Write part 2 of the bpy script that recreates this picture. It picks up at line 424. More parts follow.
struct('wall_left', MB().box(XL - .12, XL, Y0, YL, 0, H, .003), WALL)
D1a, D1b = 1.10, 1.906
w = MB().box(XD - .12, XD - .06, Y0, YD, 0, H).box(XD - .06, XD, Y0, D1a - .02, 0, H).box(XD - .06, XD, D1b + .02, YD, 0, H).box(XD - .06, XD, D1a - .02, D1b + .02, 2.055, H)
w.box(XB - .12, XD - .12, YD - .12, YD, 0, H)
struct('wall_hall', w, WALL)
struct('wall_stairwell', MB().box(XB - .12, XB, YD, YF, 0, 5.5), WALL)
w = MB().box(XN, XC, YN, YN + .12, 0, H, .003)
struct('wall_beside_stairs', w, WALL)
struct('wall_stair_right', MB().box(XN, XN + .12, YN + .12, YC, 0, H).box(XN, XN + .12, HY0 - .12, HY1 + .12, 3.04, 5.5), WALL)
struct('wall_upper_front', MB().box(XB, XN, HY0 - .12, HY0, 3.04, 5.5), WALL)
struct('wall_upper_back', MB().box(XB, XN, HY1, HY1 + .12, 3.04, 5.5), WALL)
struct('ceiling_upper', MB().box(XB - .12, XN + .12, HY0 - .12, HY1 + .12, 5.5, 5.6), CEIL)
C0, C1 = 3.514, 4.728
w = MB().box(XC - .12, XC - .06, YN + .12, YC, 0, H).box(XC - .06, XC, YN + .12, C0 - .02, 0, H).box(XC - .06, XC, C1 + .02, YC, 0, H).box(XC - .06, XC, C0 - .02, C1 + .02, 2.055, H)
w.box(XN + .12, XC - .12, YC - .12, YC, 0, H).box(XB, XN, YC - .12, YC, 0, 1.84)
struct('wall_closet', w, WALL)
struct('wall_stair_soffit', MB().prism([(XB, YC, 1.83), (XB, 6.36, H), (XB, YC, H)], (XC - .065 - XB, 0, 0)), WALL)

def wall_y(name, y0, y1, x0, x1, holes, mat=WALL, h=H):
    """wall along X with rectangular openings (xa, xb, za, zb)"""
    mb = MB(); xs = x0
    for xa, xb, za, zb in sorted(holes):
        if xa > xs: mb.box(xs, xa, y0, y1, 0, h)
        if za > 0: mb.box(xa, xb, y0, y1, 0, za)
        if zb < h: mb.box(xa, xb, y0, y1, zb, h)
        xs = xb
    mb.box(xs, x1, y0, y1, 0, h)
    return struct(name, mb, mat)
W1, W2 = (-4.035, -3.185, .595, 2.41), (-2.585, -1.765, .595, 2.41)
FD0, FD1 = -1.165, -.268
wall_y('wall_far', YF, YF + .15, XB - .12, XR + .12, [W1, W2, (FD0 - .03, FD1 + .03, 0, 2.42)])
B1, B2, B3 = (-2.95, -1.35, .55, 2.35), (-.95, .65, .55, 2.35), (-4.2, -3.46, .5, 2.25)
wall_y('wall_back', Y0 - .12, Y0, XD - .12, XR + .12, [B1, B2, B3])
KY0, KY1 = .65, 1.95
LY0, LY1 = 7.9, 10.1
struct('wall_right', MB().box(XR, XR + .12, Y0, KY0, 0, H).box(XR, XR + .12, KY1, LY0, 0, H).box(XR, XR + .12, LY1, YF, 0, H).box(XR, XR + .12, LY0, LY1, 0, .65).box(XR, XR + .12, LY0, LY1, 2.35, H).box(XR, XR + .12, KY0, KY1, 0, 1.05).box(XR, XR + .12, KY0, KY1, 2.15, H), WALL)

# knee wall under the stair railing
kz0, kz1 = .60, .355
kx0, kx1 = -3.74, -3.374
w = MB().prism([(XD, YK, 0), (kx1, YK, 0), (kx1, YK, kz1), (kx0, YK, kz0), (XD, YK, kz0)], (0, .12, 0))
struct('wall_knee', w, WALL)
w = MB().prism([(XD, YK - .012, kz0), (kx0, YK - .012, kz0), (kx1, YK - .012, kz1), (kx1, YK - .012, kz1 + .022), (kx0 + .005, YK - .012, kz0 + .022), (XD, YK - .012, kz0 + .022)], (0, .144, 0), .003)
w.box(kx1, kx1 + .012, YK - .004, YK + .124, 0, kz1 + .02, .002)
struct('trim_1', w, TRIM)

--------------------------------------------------

§ What to work on:
Extract each line of the listing above, copying it word for word.

§ Solution to the problem:
Write part 2 of the bpy script that recreates this picture. It picks up at line 424. More parts follow.
struct('wall_left', MB().box(XL - .12, XL, Y0, YL, 0, H, .003), WALL)
D1a, D1b = 1.10, 1.906
w = MB().box(XD - .12, XD - .06, Y0, YD, 0, H).box(XD - .06, XD, Y0, D1a - .02, 0, H).box(XD - .06, XD, D1b + .02, YD, 0, H).box(XD - .06, XD, D1a - .02, D1b + .02, 2.055, H)
w.box(XB - .12, XD - .12, YD - .12, YD, 0, H)
struct('wall_hall', w, WALL)
struct('wall_stairwell', MB().box(XB - .12, XB, YD, YF, 0, 5.5), WALL)
w = MB().box(XN, XC, YN, YN + .12, 0, H, .003)
struct('wall_beside_stairs', w, WALL)
struct('wall_stair_right', MB().box(XN, XN + .12, YN + .12, YC, 0, H).box(XN, XN + .12, HY0 - .12, HY1 + .12, 3.04, 5.5), WALL)
struct('wall_upper_front', MB().box(XB, XN, HY0 - .12, HY0, 3.04, 5.5), WALL)
struct('wall_upper_back', MB().box(XB, XN, HY1, HY1 + .12, 3.04, 5.5), WALL)
struct('ceiling_upper', MB().box(XB - .12, XN + .12, HY0 - .12, HY1 + .12, 5.5, 5.6), CEIL)
C0, C1 = 3.514, 4.728
w = MB().box(XC - .12, XC - .06, YN + .12, YC, 0, H).box(XC - .06, XC, YN + .12, C0 - .02, 0, H).box(XC - .06, XC, C1 + .02, YC, 0, H).box(XC - .06, XC, C0 - .02, C1 + .02, 2.055, H)
w.box(XN + .12, XC - .12, YC - .12, YC, 0, H).box(XB, XN, YC - .12, YC, 0, 1.84)
struct('wall_closet', w, WALL)
struct('wall_stair_soffit', MB().prism([(XB, YC, 1.83), (XB, 6.36, H), (XB, YC, H)], (XC - .065 - XB, 0, 0)), WALL)

def wall_y(name, y0, y1, x0, x1, holes, mat=WALL, h=H):
    """wall along X with rectangular openings (xa, xb, za, zb)"""
    mb = MB(); xs = x0
    for xa, xb, za, zb in sorted(holes):
        if xa > xs: mb.box(xs, xa, y0, y1, 0, h)
        if za > 0: mb.box(xa, xb, y0, y1, 0, za)
        if zb < h: mb.box(xa, xb, y0, y1, zb, h)
        xs = xb
    mb.box(xs, x1, y0, y1, 0, h)
    return struct(name, mb, mat)
W1, W2 = (-4.035, -3.185, .595, 2.41), (-2.585, -1.765, .595, 2.41)
FD0, FD1 = -1.165, -.268
wall_y('wall_far', YF, YF + .15, XB - .12, XR + .12, [W1, W2, (FD0 - .03, FD1 + .03, 0, 2.42)])
B1, B2, B3 = (-2.95, -1.35, .55, 2.35), (-.95, .65, .55, 2.35), (-4.2, -3.46, .5, 2.25)
wall_y('wall_back', Y0 - .12, Y0, XD - .12, XR + .12, [B1, B2, B3])
KY0, KY1 = .65, 1.95
LY0, LY1 = 7.9, 10.1
struct('wall_right', MB().box(XR, XR + .12, Y0, KY0, 0, H).box(XR, XR + .12, KY1, LY0, 0, H).box(XR, XR + .12, LY1, YF, 0, H).box(XR, XR + .12, LY0, LY1, 0, .65).box(XR, XR + .12, LY0, LY1, 2.35, H).box(XR, XR + .12, KY0, KY1, 0, 1.05).box(XR, XR + .12, KY0, KY1, 2.15, H), WALL)

# knee wall under the stair railing
kz0, kz1 = .60, .355
kx0, kx1 = -3.74, -3.374
w = MB().prism([(XD, YK, 0), (kx1, YK, 0), (kx1, YK, kz1), (kx0, YK, kz0), (XD, YK, kz0)], (0, .12, 0))
struct('wall_knee', w, WALL)
w = MB().prism([(XD, YK - .012, kz0), (kx0, YK - .012, kz0), (kx1, YK - .012, kz1), (kx1, YK - .012, kz1 + .022), (kx0 + .005, YK - .012, kz0 + .022), (XD, YK - .012, kz0 + .022)], (0, .144, 0), .003)
w.box(kx1, kx1 + .012, YK - .004, YK + .124, 0, kz1 + .02, .002)
struct('trim_1', w, TRIM)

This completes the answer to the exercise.